The point isn’t whether you’d personally follow any of these folks back; the point is that they’re giving you multiple reasons to do so. What I like about these bios is that they’re packed with information, tell you what the person is and does, usually provide some element of geographic location, and usually feature some personal element to make the author more human, fully rounded, likeable or interesting. That’s pretty good for 140 characters or less, proving that what you need to say about yourself really can be said in a very short space of time.

If you’re going to use Twitter for professional development, make sure you’re giving yourself every opportunity to get the most out of it. Start with a good handle, a great bio, and attractive usage patterns, and you’ll increase substantially the odds that Twitter will render some return on your investment.


  1. Jamie Clark said:

    Thanks, unexpected fun running into myself here, when I followed your link.

    I like this byte from your own profile: “Dispatches from a Legal Profession on the Brink”. Been on the brink for a while now, though. See law firms cratering yet? I don’t. Accountancy and Doctors (MDs) have deeply restructured as professions … but it’s taken 30 years.

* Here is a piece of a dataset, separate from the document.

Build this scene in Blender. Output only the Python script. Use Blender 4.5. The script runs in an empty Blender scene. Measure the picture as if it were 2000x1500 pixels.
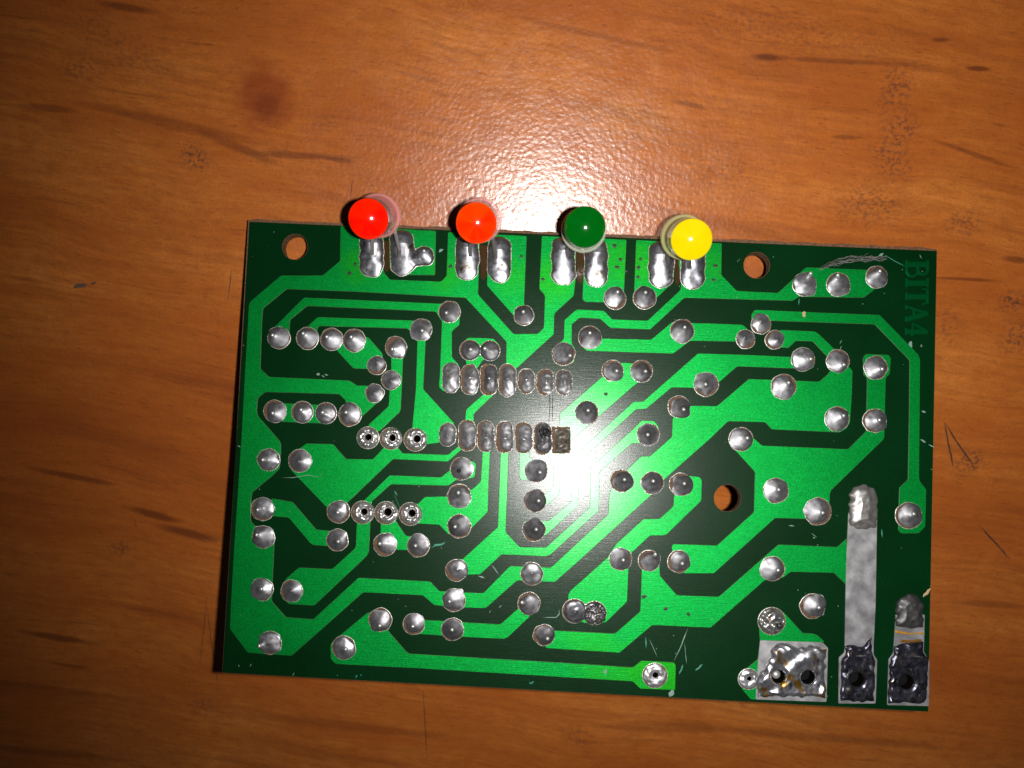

    You noted you violate your own rule that following and followers should be roughly equal. Hmm. Does that mean that people like you don’t like to read people like you? Not sure about this one. Does Scoble really read 25000 microbloggers? I’m thinking it’s more like a daily search for mentions via Tweetdeck. Me, I follow people I want to READ, and who don’t spam, and whose comments aren’t going to get RTd to me 20 times anyway. Bad strategy? Cheers

    @ 1:29 pm
  2. Excellent post Jordan. It’s bothersome to summarize a bio in 160 characters but can be done as you shared above.